# start of Given material
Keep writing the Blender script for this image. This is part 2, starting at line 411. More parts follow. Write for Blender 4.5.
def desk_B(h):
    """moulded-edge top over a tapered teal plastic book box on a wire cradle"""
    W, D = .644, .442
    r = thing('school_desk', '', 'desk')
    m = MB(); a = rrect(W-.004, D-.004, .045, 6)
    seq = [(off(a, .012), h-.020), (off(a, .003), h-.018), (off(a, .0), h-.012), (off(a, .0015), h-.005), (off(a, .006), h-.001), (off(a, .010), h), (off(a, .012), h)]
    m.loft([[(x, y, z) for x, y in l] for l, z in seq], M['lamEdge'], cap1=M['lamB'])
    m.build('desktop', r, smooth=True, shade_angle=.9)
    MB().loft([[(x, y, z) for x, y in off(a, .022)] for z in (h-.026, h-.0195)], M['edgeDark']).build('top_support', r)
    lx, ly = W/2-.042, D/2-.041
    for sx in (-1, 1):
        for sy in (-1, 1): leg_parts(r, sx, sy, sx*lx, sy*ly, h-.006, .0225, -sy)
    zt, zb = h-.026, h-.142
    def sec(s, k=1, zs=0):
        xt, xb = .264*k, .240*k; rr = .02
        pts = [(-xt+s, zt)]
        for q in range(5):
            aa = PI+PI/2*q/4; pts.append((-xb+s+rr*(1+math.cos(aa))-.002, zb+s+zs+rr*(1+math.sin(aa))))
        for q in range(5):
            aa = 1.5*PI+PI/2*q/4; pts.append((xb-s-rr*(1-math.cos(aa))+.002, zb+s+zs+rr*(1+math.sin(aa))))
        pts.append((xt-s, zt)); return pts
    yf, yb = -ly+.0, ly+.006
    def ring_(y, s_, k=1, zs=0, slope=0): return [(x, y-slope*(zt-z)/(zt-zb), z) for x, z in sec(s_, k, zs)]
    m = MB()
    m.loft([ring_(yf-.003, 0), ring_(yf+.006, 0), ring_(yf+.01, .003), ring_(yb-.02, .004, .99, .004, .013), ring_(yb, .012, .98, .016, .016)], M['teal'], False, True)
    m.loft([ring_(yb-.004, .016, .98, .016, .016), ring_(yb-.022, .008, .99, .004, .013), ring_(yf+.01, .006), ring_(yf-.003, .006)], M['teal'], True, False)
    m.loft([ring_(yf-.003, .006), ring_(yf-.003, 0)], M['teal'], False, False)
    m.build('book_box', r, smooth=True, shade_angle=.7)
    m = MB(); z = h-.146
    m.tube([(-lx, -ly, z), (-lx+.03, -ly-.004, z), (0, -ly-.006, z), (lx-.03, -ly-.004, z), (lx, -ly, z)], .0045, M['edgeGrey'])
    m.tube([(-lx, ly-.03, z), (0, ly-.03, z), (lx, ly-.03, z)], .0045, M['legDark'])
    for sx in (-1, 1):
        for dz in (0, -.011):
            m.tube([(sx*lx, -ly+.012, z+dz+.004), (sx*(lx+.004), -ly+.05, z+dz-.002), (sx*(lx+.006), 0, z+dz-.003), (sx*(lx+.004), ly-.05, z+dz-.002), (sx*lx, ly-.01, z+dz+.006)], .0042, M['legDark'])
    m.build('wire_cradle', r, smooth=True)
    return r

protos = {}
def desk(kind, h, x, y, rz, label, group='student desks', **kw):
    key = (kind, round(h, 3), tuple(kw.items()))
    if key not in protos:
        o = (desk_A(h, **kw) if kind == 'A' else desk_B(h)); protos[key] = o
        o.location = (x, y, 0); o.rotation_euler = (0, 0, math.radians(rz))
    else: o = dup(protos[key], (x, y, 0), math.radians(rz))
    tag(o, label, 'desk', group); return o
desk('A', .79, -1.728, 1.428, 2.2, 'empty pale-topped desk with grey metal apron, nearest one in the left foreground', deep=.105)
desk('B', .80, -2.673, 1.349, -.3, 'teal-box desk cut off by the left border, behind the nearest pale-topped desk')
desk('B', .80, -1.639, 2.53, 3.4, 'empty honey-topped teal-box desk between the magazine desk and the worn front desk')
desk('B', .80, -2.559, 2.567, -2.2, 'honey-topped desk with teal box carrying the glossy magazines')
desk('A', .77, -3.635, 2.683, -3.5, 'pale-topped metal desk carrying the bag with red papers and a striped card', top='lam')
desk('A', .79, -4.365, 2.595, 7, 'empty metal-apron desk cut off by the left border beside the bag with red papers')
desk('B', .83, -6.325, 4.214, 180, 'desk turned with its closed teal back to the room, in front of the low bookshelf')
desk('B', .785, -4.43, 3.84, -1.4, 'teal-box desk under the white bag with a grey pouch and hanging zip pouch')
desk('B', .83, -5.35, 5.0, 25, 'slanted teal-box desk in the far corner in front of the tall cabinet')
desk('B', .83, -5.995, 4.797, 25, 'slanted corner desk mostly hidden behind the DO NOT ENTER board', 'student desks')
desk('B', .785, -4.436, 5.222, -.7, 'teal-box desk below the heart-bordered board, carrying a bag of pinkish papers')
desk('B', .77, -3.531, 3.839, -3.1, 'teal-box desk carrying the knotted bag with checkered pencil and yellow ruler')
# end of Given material
• Exercise
Give every line of the material again, exactly as it reads.

• Complete response
Keep writing the Blender script for this image. This is part 2, starting at line 411. More parts follow. Write for Blender 4.5.
def desk_B(h):
    """moulded-edge top over a tapered teal plastic book box on a wire cradle"""
    W, D = .644, .442
    r = thing('school_desk', '', 'desk')
    m = MB(); a = rrect(W-.004, D-.004, .045, 6)
    seq = [(off(a, .012), h-.020), (off(a, .003), h-.018), (off(a, .0), h-.012), (off(a, .0015), h-.005), (off(a, .006), h-.001), (off(a, .010), h), (off(a, .012), h)]
    m.loft([[(x, y, z) for x, y in l] for l, z in seq], M['lamEdge'], cap1=M['lamB'])
    m.build('desktop', r, smooth=True, shade_angle=.9)
    MB().loft([[(x, y, z) for x, y in off(a, .022)] for z in (h-.026, h-.0195)], M['edgeDark']).build('top_support', r)
    lx, ly = W/2-.042, D/2-.041
    for sx in (-1, 1):
        for sy in (-1, 1): leg_parts(r, sx, sy, sx*lx, sy*ly, h-.006, .0225, -sy)
    zt, zb = h-.026, h-.142
    def sec(s, k=1, zs=0):
        xt, xb = .264*k, .240*k; rr = .02
        pts = [(-xt+s, zt)]
        for q in range(5):
            aa = PI+PI/2*q/4; pts.append((-xb+s+rr*(1+math.cos(aa))-.002, zb+s+zs+rr*(1+math.sin(aa))))
        for q in range(5):
            aa = 1.5*PI+PI/2*q/4; pts.append((xb-s-rr*(1-math.cos(aa))+.002, zb+s+zs+rr*(1+math.sin(aa))))
        pts.append((xt-s, zt)); return pts
    yf, yb = -ly+.0, ly+.006
    def ring_(y, s_, k=1, zs=0, slope=0): return [(x, y-slope*(zt-z)/(zt-zb), z) for x, z in sec(s_, k, zs)]
    m = MB()
    m.loft([ring_(yf-.003, 0), ring_(yf+.006, 0), ring_(yf+.01, .003), ring_(yb-.02, .004, .99, .004, .013), ring_(yb, .012, .98, .016, .016)], M['teal'], False, True)
    m.loft([ring_(yb-.004, .016, .98, .016, .016), ring_(yb-.022, .008, .99, .004, .013), ring_(yf+.01, .006), ring_(yf-.003, .006)], M['teal'], True, False)
    m.loft([ring_(yf-.003, .006), ring_(yf-.003, 0)], M['teal'], False, False)
    m.build('book_box', r, smooth=True, shade_angle=.7)
    m = MB(); z = h-.146
    m.tube([(-lx, -ly, z), (-lx+.03, -ly-.004, z), (0, -ly-.006, z), (lx-.03, -ly-.004, z), (lx, -ly, z)], .0045, M['edgeGrey'])
    m.tube([(-lx, ly-.03, z), (0, ly-.03, z), (lx, ly-.03, z)], .0045, M['legDark'])
    for sx in (-1, 1):
        for dz in (0, -.011):
            m.tube([(sx*lx, -ly+.012, z+dz+.004), (sx*(lx+.004), -ly+.05, z+dz-.002), (sx*(lx+.006), 0, z+dz-.003), (sx*(lx+.004), ly-.05, z+dz-.002), (sx*lx, ly-.01, z+dz+.006)], .0042, M['legDark'])
    m.build('wire_cradle', r, smooth=True)
    return r

protos = {}
def desk(kind, h, x, y, rz, label, group='student desks', **kw):
    key = (kind, round(h, 3), tuple(kw.items()))
    if key not in protos:
        o = (desk_A(h, **kw) if kind == 'A' else desk_B(h)); protos[key] = o
        o.location = (x, y, 0); o.rotation_euler = (0, 0, math.radians(rz))
    else: o = dup(protos[key], (x, y, 0), math.radians(rz))
    tag(o, label, 'desk', group); return o
desk('A', .79, -1.728, 1.428, 2.2, 'empty pale-topped desk with grey metal apron, nearest one in the left foreground', deep=.105)
desk('B', .80, -2.673, 1.349, -.3, 'teal-box desk cut off by the left border, behind the nearest pale-topped desk')
desk('B', .80, -1.639, 2.53, 3.4, 'empty honey-topped teal-box desk between the magazine desk and the worn front desk')
desk('B', .80, -2.559, 2.567, -2.2, 'honey-topped desk with teal box carrying the glossy magazines')
desk('A', .77, -3.635, 2.683, -3.5, 'pale-topped metal desk carrying the bag with red papers and a striped card', top='lam')
desk('A', .79, -4.365, 2.595, 7, 'empty metal-apron desk cut off by the left border beside the bag with red papers')
desk('B', .83, -6.325, 4.214, 180, 'desk turned with its closed teal back to the room, in front of the low bookshelf')
desk('B', .785, -4.43, 3.84, -1.4, 'teal-box desk under the white bag with a grey pouch and hanging zip pouch')
desk('B', .83, -5.35, 5.0, 25, 'slanted teal-box desk in the far corner in front of the tall cabinet')
desk('B', .83, -5.995, 4.797, 25, 'slanted corner desk mostly hidden behind the DO NOT ENTER board', 'student desks')
desk('B', .785, -4.436, 5.222, -.7, 'teal-box desk below the heart-bordered board, carrying a bag of pinkish papers')
desk('B', .77, -3.531, 3.839, -3.1, 'teal-box desk carrying the knotted bag with checkered pencil and yellow ruler')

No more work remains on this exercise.